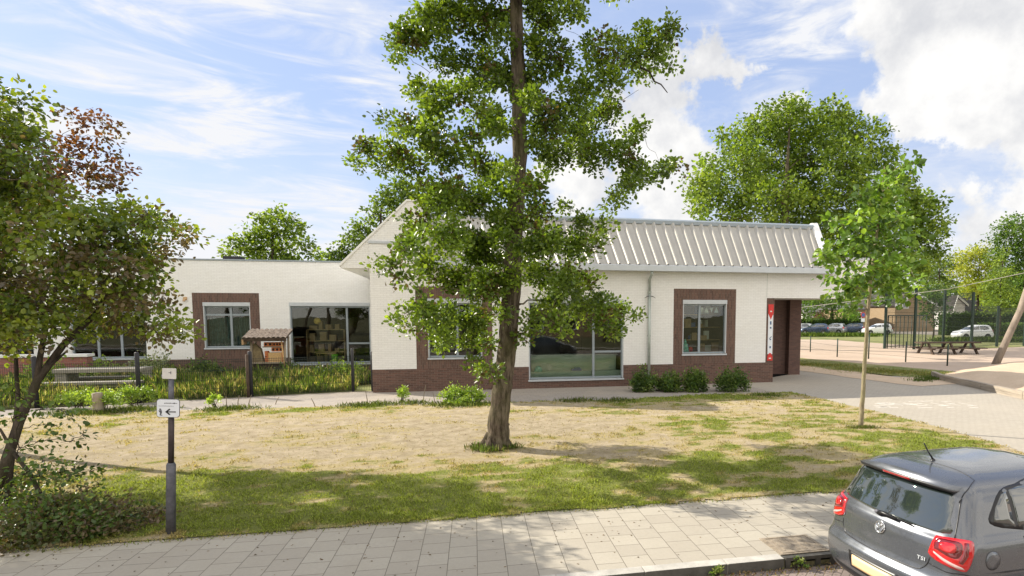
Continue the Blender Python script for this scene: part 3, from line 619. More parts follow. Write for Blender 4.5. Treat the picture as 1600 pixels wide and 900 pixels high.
# things seen through the panes
def pendant(x, y, z, label):
    t = thing('pendant_lamp', label, 'lamp', (x, y, 0), group='round yellow lamps in the wing')
    p = [(.001, -.16)]+[(.16*sin(a), -.16*cos(a)) for a in np.linspace(.3, 2.84, 8)]+[(.02, .16)]
    B().lathe(p, (x, y, z), 14).build('lamp_shade', 'yellow_lamp', t, True); B().tube([(x, y, z+.16), (x, y, 3.8)], .008, 5).build('cord', 'black', t)
pendant(-9.95, WY+.8, 2.60, 'round yellow lamp behind the narrow framed window of the wing'); pendant(-6.75, WY+.8, 2.56, 'round yellow lamp behind the wide window of the wing')
t = thing('bookcase', 'low wooden shelf unit with cartons behind the wide wing window', 'shelf', (-6.5, WY+1.6, 0))
s_ = B(); [s_.box(-7.4, -5.7, WY+1.5, WY+1.9, z, z+.04) for z in (.45, 1.0, 1.55, 2.1)]; s_.box(-7.44, -7.40, WY+1.5, WY+1.9, 0, 2.1); s_.box(-5.7, -5.66, WY+1.5, WY+1.9, 0, 2.1); s_.build('shelf_board', 'wood_pale', t)
s_ = B(); rr = random.Random(3)
for z in (.49, 1.04, 1.59, 2.14):
    x = -7.3
    while x < -5.9:
        w_ = .12+.25*rr.random(); s_.box(x, x+w_, WY+1.55, WY+1.8, z, z+.15+.28*rr.random()); x += w_+.06+.2*rr.random()
s_.build('carton', 'cardboard', t)
t = thing('table', 'small pale table behind the wide wing window', 'table', (-6.2, WY+.8, 0))
B().box(-6.8, -5.9, WY+.6, WY+1.1, .98, 1.02).build('table_top', 'wood_pale', t)
for x, y in ((-6.76, WY+.64), (-5.94, WY+.64), (-6.76, WY+1.06), (-5.94, WY+1.06)): B().box(x-.02, x+.02, y-.02, y+.02, 0, .98).build('leg', 'wood_pale', t)
B().lathe([(.13, 0), (.16, .36), (.15, .36), (.12, .02)], (-5.95, WY+.48, .60), 14).build('bucket', 'lime', loc=(-5.95, WY+.48, .6), smooth=True, label='lime green bucket on the sill of the wide wing window', cat='bucket')
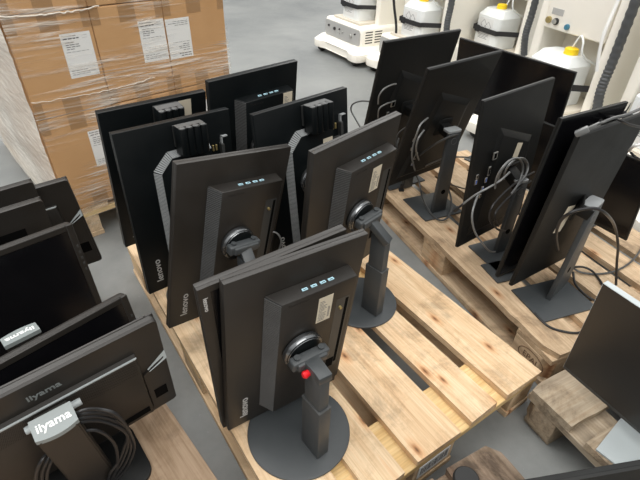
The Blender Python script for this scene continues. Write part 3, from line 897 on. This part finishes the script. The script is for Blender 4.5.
def thin(label, W, H, x, y, z, yaw, tilt, roll, facing='back', base=None, baseyaw=0, cold=.10, coltop=.40, plate=(.20, .17), ports=(), paper=None, stand=True, group='thin monitors on the right pallet', floorz=.1445, silver=False, hump=True, matt=False, dots=False, colfix=None, rolled=0, rootxy=None, capped=True, colw=.066, colt=.82, coldx=0):
    b = base or (rootxy or (x, y))
    rootm = T(b[0], b[1], floorz) @ rz(baseyaw)
    root = empty('computer_monitor', rootm, label, 'monitor', group); inv = rootm.inverted()
    P = inv @ pose(x, y, z, yaw, tilt, roll)
    if facing == 'front': P = P @ T(0, .0208 if matt else .0158, 0) @ rz(180)
    sh_, hp, sc = thin_meshes(W, H)
    if matt:
        def shm():
            bm = bmesh.new(); pl = [(-W / 2, 0), (W / 2, 0), (W / 2, H), (-W / 2, H)]
            prism(bm, pl, .004, .020, bev=.0008, seg=1); return mesh('back_cover', bm, M['silver'] if silver else M['black_matt'], True)
        sh_ = cached(('shm', W, H, silver), shm)
        def scm():
            bm = bmesh.new(); box(bm, -W / 2 + .0012, W / 2 - .0012, .0195, .0206, .010, H - .0015); return mesh('screen', bm, M['screen_matt'])
        sc = cached(('scm', W, H), scm)
        def chin():
            bm = bmesh.new(); box(bm, -W / 2 + .0012, W / 2 - .0012, .0195, .0212, .0008, .0095, .0003, 1); return mesh('lower_bezel', bm, M['dark_edge'])
        part('lower_bezel', cached(('chin', W), chin), root, P)
    part('back_cover', sh_, root, P); part('screen', sc, root, P)
    if hump: rh = part('rear_housing', hp, root, P)
    if facing == 'back' or facing == 'front':
        for (px, pz, k) in ports:
            part('socket', port(('port', k), *{'u': (.010, .014, 'hole'), 'b': (.010, .018, 'usb_blue'), 'd': (.011, .034, 'hole'), 'p': (.022, .026, 'hole')}[k]), root, P @ T(px, -.0090 if px > -.14 else .001, pz))
    if paper:
        px, pz, w_, h_, rr = paper
        bm = bmesh.new(); box(bm, -w_ / 2, w_ / 2, -.0006, .0002, -h_ / 2, h_ / 2)
        part('rating_label', mesh('rating_label', bm, M['cream_paper']), root, P @ T(px, -.0095 if hump else .0018, pz) @ Matrix.Rotation(R(rr), 4, 'Y'))
    if stand:
        sg = -1
        if colfix: cw = Vector((colfix[0], colfix[1], 0)); cyaw = R(colfix[2])
        else:
            cw = pose(x, y, z, yaw, tilt, roll) @ Vector((0, -cold if facing == 'back' else cold + .02, H * .5)); cyaw = R(baseyaw)
        cl_ = inv @ Vector((cw.x, cw.y, floorz))
        sm = M['silver'] if silver else M['stand']
        bm = bmesh.new(); prism_z(bm, [(-plate[0] / 2, -plate[1] / 2), (plate[0] / 2, -plate[1] / 2), (plate[0] / 2, plate[1] / 2), (-plate[0] / 2, plate[1] / 2)], 0, .006, .0012)
        part('foot_plate', mesh('foot_plate', bm, sm, True), root)
        Cm = T(cl_.x, cl_.y, 0) @ Matrix.Rotation(cyaw - R(baseyaw), 4, 'Z')
        bm = bmesh.new(); w2 = colw / 2; wt = w2 * colt
        box(bm, -w2, w2, -.008, .008, .004, coltop, .002, 2, top=((-wt + coldx, wt + coldx), (-.008, .008)))
        cc = part('column', mesh('column', bm, sm, True), root, Cm)
        if capped:
            bm = bmesh.new(); prism_z(bm, rrect(wt * 2 + .006, .040, .008, 4), coltop - .002, coltop + .007, .001)
            part('column_cap', mesh('column_cap', bm, M['vent_light'], True), root, Cm @ T(coldx, .012 if facing == 'back' else -.012, 0))
            bm = bmesh.new(); lathe(bm, [(.012, .0012), (.013, .0012), (.013, 0), (.012, 0), (.012, .0012)], 24, T(0, -.008, coltop - .035) @ Matrix.Rotation(R(90), 4, 'X'))
            part('column_mark', mesh('column_mark', bm, M['logo_dim']), cc)
            bm = bmesh.new(); lathe(bm, [(0, .001), (.010, .001), (.010, 0), (0, 0)], 24, T(0, -.008, .10) @ Matrix.Rotation(R(90), 4, 'X'))
            part('cable_hole', mesh('cable_hole', bm, M['hole']), cc)
        # hinge arm
        hpnt = P @ Vector((0, -.009 if hump else .001, H * .5)); a = Cm @ Vector((0, 0, coltop - .02))
        d = hpnt - a; L = d.length
        if L > .01:
            d.normalize(); side = d.cross(Vector((0, 0, 1))).normalized(); upv = side.cross(d).normalized()
            fr_ = Matrix(((d.x, side.x, upv.x, a.x), (d.y, side.y, upv.y, a.y), (d.z, side.z, upv.z, a.z), (0, 0, 0, 1)))
            bm = bmesh.new(); box(bm, 0, L, -.02, .02, -.018, .018, .003, 2); box(bm, L - .008, L, -.035, .035, -.035, .035, .004, 2)
            bmesh.ops.transform(bm, matrix=fr_, verts=bm.verts)
            part('hinge_arm', mesh('hinge_arm', bm, M['black_matt'], True), root)
    return root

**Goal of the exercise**
Find every line in the records above that holds the word "wide", and copy each one.

**Result of this task**
Continue the Blender Python script for this scene: part 3, from line 619. More parts follow. Write for Blender 4.5. Treat the picture as 1600 pixels wide and 900 pixels high.
pendant(-9.95, WY+.8, 2.60, 'round yellow lamp behind the narrow framed window of the wing'); pendant(-6.75, WY+.8, 2.56, 'round yellow lamp behind the wide window of the wing')
t = thing('bookcase', 'low wooden shelf unit with cartons behind the wide wing window', 'shelf', (-6.5, WY+1.6, 0))
t = thing('table', 'small pale table behind the wide wing window', 'table', (-6.2, WY+.8, 0))
B().lathe([(.13, 0), (.16, .36), (.15, .36), (.12, .02)], (-5.95, WY+.48, .60), 14).build('bucket', 'lime', loc=(-5.95, WY+.48, .6), smooth=True, label='lime green bucket on the sill of the wide wing window', cat='bucket')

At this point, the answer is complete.